begin Data segment
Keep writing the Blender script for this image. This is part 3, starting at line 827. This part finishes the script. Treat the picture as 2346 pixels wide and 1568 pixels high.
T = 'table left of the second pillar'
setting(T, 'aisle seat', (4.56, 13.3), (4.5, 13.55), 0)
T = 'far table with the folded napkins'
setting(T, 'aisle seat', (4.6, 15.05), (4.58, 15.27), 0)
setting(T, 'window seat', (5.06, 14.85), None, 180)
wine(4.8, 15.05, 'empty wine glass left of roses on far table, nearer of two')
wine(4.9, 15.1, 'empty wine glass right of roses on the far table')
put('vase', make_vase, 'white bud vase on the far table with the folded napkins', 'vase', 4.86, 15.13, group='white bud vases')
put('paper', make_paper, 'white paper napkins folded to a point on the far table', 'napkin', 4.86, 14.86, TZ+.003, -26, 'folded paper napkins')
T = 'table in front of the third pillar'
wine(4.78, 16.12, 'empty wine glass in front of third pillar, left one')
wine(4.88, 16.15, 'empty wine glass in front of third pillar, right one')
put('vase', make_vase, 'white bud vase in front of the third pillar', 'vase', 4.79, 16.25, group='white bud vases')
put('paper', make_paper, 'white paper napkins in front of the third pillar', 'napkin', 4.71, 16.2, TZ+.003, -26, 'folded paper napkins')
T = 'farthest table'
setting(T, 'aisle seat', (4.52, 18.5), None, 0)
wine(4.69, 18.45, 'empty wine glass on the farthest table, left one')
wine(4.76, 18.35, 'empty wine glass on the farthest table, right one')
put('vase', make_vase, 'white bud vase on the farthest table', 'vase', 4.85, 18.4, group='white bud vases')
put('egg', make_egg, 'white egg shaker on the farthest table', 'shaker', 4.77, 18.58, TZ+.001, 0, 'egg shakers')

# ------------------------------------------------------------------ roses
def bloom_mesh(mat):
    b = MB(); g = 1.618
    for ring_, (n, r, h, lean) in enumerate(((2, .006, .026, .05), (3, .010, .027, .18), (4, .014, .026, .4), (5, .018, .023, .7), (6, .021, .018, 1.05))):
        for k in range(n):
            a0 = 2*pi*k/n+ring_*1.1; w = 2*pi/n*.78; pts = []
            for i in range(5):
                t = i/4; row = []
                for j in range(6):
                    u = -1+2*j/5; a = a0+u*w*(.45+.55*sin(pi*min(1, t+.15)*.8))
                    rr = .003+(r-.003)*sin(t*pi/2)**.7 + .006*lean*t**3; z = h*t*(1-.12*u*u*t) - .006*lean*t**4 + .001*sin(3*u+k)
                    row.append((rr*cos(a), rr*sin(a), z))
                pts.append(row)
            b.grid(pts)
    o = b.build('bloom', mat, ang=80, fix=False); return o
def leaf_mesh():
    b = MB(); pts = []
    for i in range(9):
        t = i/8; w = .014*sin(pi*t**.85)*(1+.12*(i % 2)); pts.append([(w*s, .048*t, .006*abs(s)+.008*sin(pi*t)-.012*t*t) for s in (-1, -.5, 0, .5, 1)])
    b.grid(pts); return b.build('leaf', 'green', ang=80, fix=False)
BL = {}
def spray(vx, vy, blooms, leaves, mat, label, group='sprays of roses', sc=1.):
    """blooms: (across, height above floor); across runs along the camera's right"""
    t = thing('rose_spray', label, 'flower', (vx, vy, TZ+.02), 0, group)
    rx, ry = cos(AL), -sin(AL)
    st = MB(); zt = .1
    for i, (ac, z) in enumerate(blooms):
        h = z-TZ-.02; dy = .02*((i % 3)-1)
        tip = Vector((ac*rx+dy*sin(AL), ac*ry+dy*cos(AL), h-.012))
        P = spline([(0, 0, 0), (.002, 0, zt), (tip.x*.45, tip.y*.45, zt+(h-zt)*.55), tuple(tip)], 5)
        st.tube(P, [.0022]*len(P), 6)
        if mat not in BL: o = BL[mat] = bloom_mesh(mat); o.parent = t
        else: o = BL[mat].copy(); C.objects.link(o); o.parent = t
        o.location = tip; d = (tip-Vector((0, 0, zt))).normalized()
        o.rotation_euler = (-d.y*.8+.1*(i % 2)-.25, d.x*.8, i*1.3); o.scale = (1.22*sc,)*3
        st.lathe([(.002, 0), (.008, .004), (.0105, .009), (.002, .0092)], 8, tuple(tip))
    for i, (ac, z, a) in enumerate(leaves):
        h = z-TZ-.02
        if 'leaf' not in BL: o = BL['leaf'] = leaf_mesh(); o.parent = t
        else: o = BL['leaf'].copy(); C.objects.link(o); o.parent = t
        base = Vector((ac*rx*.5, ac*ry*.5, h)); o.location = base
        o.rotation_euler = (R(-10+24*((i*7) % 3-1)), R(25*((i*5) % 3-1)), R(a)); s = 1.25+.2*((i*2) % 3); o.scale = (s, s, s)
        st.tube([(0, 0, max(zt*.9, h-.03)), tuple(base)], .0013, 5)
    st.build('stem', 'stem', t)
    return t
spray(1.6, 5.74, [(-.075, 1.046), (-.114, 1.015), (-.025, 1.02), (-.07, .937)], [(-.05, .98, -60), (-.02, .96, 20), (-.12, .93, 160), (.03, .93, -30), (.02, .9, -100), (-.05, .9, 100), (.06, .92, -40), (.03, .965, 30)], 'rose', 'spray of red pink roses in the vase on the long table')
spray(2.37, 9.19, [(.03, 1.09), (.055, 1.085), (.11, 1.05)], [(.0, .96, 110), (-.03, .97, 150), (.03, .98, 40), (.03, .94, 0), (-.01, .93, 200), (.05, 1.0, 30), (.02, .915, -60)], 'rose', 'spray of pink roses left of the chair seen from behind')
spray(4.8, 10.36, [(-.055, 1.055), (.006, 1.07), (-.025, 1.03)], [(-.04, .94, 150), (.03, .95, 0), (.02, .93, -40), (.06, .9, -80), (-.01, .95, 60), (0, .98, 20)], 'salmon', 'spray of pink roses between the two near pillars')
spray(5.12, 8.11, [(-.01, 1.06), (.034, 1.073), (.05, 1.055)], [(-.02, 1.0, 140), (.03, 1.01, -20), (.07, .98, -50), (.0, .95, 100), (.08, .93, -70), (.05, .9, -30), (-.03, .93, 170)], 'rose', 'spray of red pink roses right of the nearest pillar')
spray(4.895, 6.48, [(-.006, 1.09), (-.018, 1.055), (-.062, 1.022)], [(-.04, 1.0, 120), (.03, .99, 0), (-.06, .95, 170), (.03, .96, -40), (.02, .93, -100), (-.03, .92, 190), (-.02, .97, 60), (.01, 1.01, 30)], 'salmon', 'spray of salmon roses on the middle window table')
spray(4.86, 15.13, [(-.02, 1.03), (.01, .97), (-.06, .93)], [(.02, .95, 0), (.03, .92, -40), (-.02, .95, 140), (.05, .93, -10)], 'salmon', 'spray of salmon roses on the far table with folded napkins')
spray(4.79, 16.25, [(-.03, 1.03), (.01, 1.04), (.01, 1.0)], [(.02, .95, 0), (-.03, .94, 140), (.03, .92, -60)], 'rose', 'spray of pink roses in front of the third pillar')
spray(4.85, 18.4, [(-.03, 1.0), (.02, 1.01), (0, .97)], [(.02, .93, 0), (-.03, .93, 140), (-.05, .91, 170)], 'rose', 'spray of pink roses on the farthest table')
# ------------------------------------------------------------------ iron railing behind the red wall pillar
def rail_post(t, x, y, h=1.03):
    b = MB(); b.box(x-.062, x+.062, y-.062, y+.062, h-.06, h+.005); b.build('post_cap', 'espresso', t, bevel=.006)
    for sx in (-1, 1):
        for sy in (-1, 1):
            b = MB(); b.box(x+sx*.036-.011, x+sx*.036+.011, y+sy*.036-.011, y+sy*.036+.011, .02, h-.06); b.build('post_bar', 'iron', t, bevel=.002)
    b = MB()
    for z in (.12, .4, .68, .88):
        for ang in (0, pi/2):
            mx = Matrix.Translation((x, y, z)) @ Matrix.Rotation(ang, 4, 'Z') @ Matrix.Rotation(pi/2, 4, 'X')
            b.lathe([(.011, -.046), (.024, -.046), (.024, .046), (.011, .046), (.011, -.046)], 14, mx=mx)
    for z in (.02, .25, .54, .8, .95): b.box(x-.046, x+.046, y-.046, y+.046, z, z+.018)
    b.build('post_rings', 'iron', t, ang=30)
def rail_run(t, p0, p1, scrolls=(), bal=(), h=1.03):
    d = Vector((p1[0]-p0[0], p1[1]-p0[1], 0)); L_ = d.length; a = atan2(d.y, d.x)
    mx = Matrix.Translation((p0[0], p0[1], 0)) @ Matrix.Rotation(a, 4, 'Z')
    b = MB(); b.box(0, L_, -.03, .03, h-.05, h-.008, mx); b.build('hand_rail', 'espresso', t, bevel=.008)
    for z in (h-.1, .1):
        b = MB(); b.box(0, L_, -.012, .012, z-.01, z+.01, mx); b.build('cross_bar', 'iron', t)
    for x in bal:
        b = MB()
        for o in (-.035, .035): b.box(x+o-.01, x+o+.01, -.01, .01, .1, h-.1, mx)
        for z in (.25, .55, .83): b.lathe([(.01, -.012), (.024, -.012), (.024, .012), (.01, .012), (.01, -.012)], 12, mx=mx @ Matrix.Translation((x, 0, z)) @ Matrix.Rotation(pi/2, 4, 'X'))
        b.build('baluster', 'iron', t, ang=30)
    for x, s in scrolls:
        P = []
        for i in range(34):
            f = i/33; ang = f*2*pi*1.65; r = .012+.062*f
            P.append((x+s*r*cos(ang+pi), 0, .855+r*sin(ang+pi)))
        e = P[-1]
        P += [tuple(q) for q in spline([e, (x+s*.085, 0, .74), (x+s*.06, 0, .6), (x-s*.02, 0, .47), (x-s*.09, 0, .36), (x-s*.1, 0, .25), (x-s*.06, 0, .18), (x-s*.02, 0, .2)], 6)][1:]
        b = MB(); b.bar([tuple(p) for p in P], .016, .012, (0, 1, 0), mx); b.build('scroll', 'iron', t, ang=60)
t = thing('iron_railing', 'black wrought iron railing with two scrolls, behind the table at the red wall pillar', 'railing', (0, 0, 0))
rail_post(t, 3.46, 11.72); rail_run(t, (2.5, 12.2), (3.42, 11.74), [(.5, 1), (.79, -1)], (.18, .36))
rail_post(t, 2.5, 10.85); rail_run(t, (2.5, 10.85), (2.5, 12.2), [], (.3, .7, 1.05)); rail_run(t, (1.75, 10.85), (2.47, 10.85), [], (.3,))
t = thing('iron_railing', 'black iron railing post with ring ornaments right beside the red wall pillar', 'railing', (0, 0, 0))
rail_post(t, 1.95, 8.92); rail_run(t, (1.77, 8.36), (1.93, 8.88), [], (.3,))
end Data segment
» Direction
Return exactly the leading lines of the listing, stopping after the line in which "put('egg', make_egg, 'white" occurs.

» Worked solution
Keep writing the Blender script for this image. This is part 3, starting at line 827. This part finishes the script. Treat the picture as 2346 pixels wide and 1568 pixels high.
T = 'table left of the second pillar'
setting(T, 'aisle seat', (4.56, 13.3), (4.5, 13.55), 0)
T = 'far table with the folded napkins'
setting(T, 'aisle seat', (4.6, 15.05), (4.58, 15.27), 0)
setting(T, 'window seat', (5.06, 14.85), None, 180)
wine(4.8, 15.05, 'empty wine glass left of roses on far table, nearer of two')
wine(4.9, 15.1, 'empty wine glass right of roses on the far table')
put('vase', make_vase, 'white bud vase on the far table with the folded napkins', 'vase', 4.86, 15.13, group='white bud vases')
put('paper', make_paper, 'white paper napkins folded to a point on the far table', 'napkin', 4.86, 14.86, TZ+.003, -26, 'folded paper napkins')
T = 'table in front of the third pillar'
wine(4.78, 16.12, 'empty wine glass in front of third pillar, left one')
wine(4.88, 16.15, 'empty wine glass in front of third pillar, right one')
put('vase', make_vase, 'white bud vase in front of the third pillar', 'vase', 4.79, 16.25, group='white bud vases')
put('paper', make_paper, 'white paper napkins in front of the third pillar', 'napkin', 4.71, 16.2, TZ+.003, -26, 'folded paper napkins')
T = 'farthest table'
setting(T, 'aisle seat', (4.52, 18.5), None, 0)
wine(4.69, 18.45, 'empty wine glass on the farthest table, left one')
wine(4.76, 18.35, 'empty wine glass on the farthest table, right one')
put('vase', make_vase, 'white bud vase on the farthest table', 'vase', 4.85, 18.4, group='white bud vases')
put('egg', make_egg, 'white egg shaker on the farthest table', 'shaker', 4.77, 18.58, TZ+.001, 0, 'egg shakers')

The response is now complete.